| I'm glad to see a comment on this issue raising honest points, which is uncommon to see. In 2015, using a lot of tech is far less optional than using pornography and sex workers, which is optional (as in, optional = bool(True)) in every case. For the both the necessary and optional physical products, there should be more involvement in campaigns for favorable trade legislation and worker conditions, and I think we're all guilty of lack of participation in this, which is only made easier by the entrenched influence of the companies involved.
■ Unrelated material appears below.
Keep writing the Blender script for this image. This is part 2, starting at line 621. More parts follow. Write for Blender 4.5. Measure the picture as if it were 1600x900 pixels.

From reading a lot of different people, I don't think the feminist advocates for the Nordic model "don't take sex work seriously". I think they identify porn and prostitution as socially harmful to women as a class and physically and psychologically damaging to individaul women in a too-large amount of cases, and would rather see women exit en masse through programs that help them find support and work elsewhere, than anything else -- toward the eventual abolition of prostituion. (I think the opinion is split on whether prostitution is inherently harmful -- that is, in a post-gender world where there is no trance of social definition of women as stores of resources to be extracted for pleasure and service, would prostitution still be socially harmful? -- but I don't think it matters for the questions at hand.) Here are some links to introduce a camp of thought that is never given a chance in the mainstream: http://antipornfeminists.wordpress.com/2013/12/20/qotd-the-p... http://sarahditum.com/2014/02/24/who-do-you-listen-to/ https://www.youtube.com/watch?v=KbxBJf9UtWg https://firewomon.wordpress.com/2013/12/08/is-choice-really-... http://www.thepinkcross.org/pinkcross-articles/october-2011/... https://www.youtube.com/watch?v=9HvC_sEURXA http://www.bad-housekeeping.com/2014/01/08/violence-teenager... http://www.theguardian.com/commentisfree/2014/oct/24/pornogr... http://uts.cc.utexas.edu/~rjensen/freelance/pornographyisale... http://www.theguardian.com/commentisfree/2011/mar/05/convers... If any of these links are broken, I suggest trying the WayBack Machine. |
I think it does matter - in fact this seems to be exactly the pain-point in this whole thread, that everyone differs on that particular point. If it isn't inherently harmful (and again, I haven't thought about it enough to decide), then your line of argument seems to conflate feminist causes with sex workers', and we'd be trampling over a non-harmful industry just to further the cause of feminism [^].
On the other hand, if it is inherently harmful, there's no need to entangle the two either, and we should legislate against it regardless of whether it damages women as a class or not.
Thanks for all the links.
[^] edit: which may be a legitimate reason, of course. But it would avoid most of the discussion in this subthread.